* begin *

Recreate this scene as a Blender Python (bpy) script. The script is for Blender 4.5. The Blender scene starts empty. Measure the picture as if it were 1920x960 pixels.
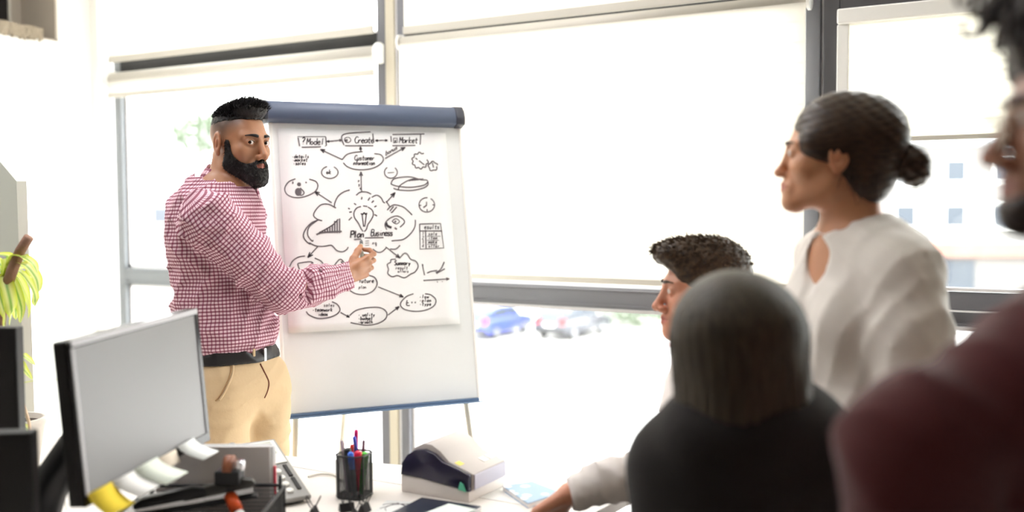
import bpy, bmesh, math, random
import numpy as np
from mathutils import Matrix, Vector

random.seed(7)
RNG = np.random.RandomState(7)
SC = bpy.context.scene
COL = SC.collection

# ------------------------------------------------------------------ camera
FPX = 1867.0                                   # focal length in pixels of the 1920 px wide frame
PITCH, ROLL, YAW = math.radians(2.97), math.radians(-0.3), math.radians(29.8)
CZ = 1.42
_cp, _sp, _cr, _sr = math.cos(PITCH), math.sin(PITCH), math.cos(ROLL), math.sin(ROLL)
_RZ = np.array([[math.cos(YAW), -math.sin(YAW), 0], [math.sin(YAW), math.cos(YAW), 0], [0, 0, 1]])
_r0, _u0, _f0 = np.array([1., 0, 0]), np.array([0, _sp, _cp]), np.array([0, _cp, -_sp])
CR, CU, CF = _RZ @ (_cr * _r0 + _sr * _u0), _RZ @ (_cr * _u0 - _sr * _r0), _RZ @ _f0
CAM = np.array([0, 0, CZ])
cam = bpy.data.cameras.new('camera')
cam_ob = bpy.data.objects.new('camera', cam)
COL.objects.link(cam_ob)
m = Matrix.Identity(4)
for i in range(3):
    m[i][0], m[i][1], m[i][2] = CR[i], CU[i], -CF[i]
    m[i][3] = CAM[i]
cam_ob.matrix_world = m
cam.sensor_width = 36.0
cam.lens = 36.0 * FPX / 1920.0
cam.clip_start, cam.clip_end = 0.05, 500
cam.dof.use_dof = True
cam.dof.focus_distance = 2.95
cam.dof.aperture_fstop = 1.45
SC.camera = cam_ob

# ------------------------------------------------------------------ world, exposure
SC.view_settings.view_transform = 'Standard'
SC.view_settings.look = 'None'
SC.view_settings.exposure = 1.05
SC.view_settings.gamma = 1.0
SC.view_settings.use_curve_mapping = False
world = bpy.data.worlds.new('overcast_sky')
SC.world = world
world.use_nodes = True
wb = world.node_tree.nodes['Background']
wb.inputs['Color'].default_value = (1.0, 0.997, 0.992, 1)      # bright overcast sky
wb.inputs['Strength'].default_value = 6.0
FILL_EMIT = 7.0                                               # unseen fill panels added to brighten the room

# ------------------------------------------------------------------ helpers
def lin(r, g=None, b=None):
    if g is None:
        r, g, b = r
    out = []
    for c in (r, g, b):
        c = c / 255.0
        out.append(c / 12.92 if c <= 0.04045 else ((c + 0.055) / 1.055) ** 2.4)
    return tuple(out)

def ray(px, py):
    return CF + CR * (px - 960.0) / FPX - CU * (py - 480.0) / FPX
def J(px, py, Z):            # the point at depth Z that the photograph shows at px, py
    return CAM + ray(px, py) * Z
def PY_(px, py, y):
    d = ray(px, py); return CAM + d * (y / d[1])
def PX_(px, py, x):
    d = ray(px, py); return CAM + d * (x / d[0])
def PZ_(px, py, z):
    d = ray(px, py); return CAM + d * ((z - CZ) / d[2])
def vw(x, y):                # direction given in the camera's ground frame -> world
    return _RZ @ np.array([x, y, 0.0])

def mat(name, rgb, rough=0.5, metal=0.0, spec=0.5, bump=None, vary=None, emit=None, coat=0.0, sheen=0.0, sss=0.0, attr=None):
    """rgb in 0-255 sRGB; bump=(scale, strength, distance); vary=(scale, amount)"""
    mt = bpy.data.materials.new(name)
    mt.use_nodes = True
    nt = mt.node_tree
    b = nt.nodes['Principled BSDF']
    c = lin(rgb)
    b.inputs['Base Color'].default_value = (*c, 1)
    b.inputs['Roughness'].default_value = rough
    b.inputs['Metallic'].default_value = metal
    b.inputs['Specular IOR Level'].default_value = spec
    b.inputs['Coat Weight'].default_value = coat
    b.inputs['Sheen Weight'].default_value = sheen
    if sss:
        b.inputs['Subsurface Weight'].default_value = sss
        b.inputs['Subsurface Radius'].default_value = (0.012, 0.005, 0.003)
        b.inputs['Subsurface Scale'].default_value = 1.0
    tc = nt.nodes.new('ShaderNodeTexCoord')
    col_out = None
    if attr:
        a = nt.nodes.new('ShaderNodeAttribute'); a.attribute_name = attr
        col_out = a.outputs['Color']
        nt.links.new(col_out, b.inputs['Base Color'])
    if vary:
        n = nt.nodes.new('ShaderNodeTexNoise')
        n.inputs['Scale'].default_value = vary[0]; n.inputs['Detail'].default_value = 4
        nt.links.new(tc.outputs['Object'], n.inputs['Vector'])
        mr = nt.nodes.new('ShaderNodeMapRange')
        mr.inputs['To Min'].default_value = 1 - vary[1]; mr.inputs['To Max'].default_value = 1 + vary[1]
        nt.links.new(n.outputs['Fac'], mr.inputs['Value'])
        mx = nt.nodes.new('ShaderNodeMix'); mx.data_type = 'RGBA'; mx.blend_type = 'MULTIPLY'
        mx.inputs['Factor'].default_value = 1
        if col_out: nt.links.new(col_out, mx.inputs['A'])
        else: mx.inputs['A'].default_value = (*c, 1)
        nt.links.new(mr.outputs['Result'], mx.inputs['B'])
        nt.links.new(mx.outputs['Result'], b.inputs['Base Color'])
    if bump:
        n2 = nt.nodes.new('ShaderNodeTexNoise')
        n2.inputs['Scale'].default_value = bump[0]; n2.inputs['Detail'].default_value = 3
        nt.links.new(tc.outputs['Object'], n2.inputs['Vector'])
        bp = nt.nodes.new('ShaderNodeBump')
        bp.inputs['Strength'].default_value = bump[1]; bp.inputs['Distance'].default_value = bump[2]
        nt.links.new(n2.outputs['Fac'], bp.inputs['Height'])
        nt.links.new(bp.outputs['Normal'], b.inputs['Normal'])
    if emit:
        b.inputs['Emission Color'].default_value = (*lin(emit[0]), 1)
        b.inputs['Emission Strength'].default_value = emit[1]
    return mt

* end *

### What you should do:
Transcribe exactly, with no pictures, the lines running from the first line of the material through the line holding "COL = SC.collection".

### The completed task:
Recreate this scene as a Blender Python (bpy) script. The script is for Blender 4.5. The Blender scene starts empty. Measure the picture as if it were 1920x960 pixels.
import bpy, bmesh, math, random
import numpy as np
from mathutils import Matrix, Vector

random.seed(7)
RNG = np.random.RandomState(7)
SC = bpy.context.scene
COL = SC.collection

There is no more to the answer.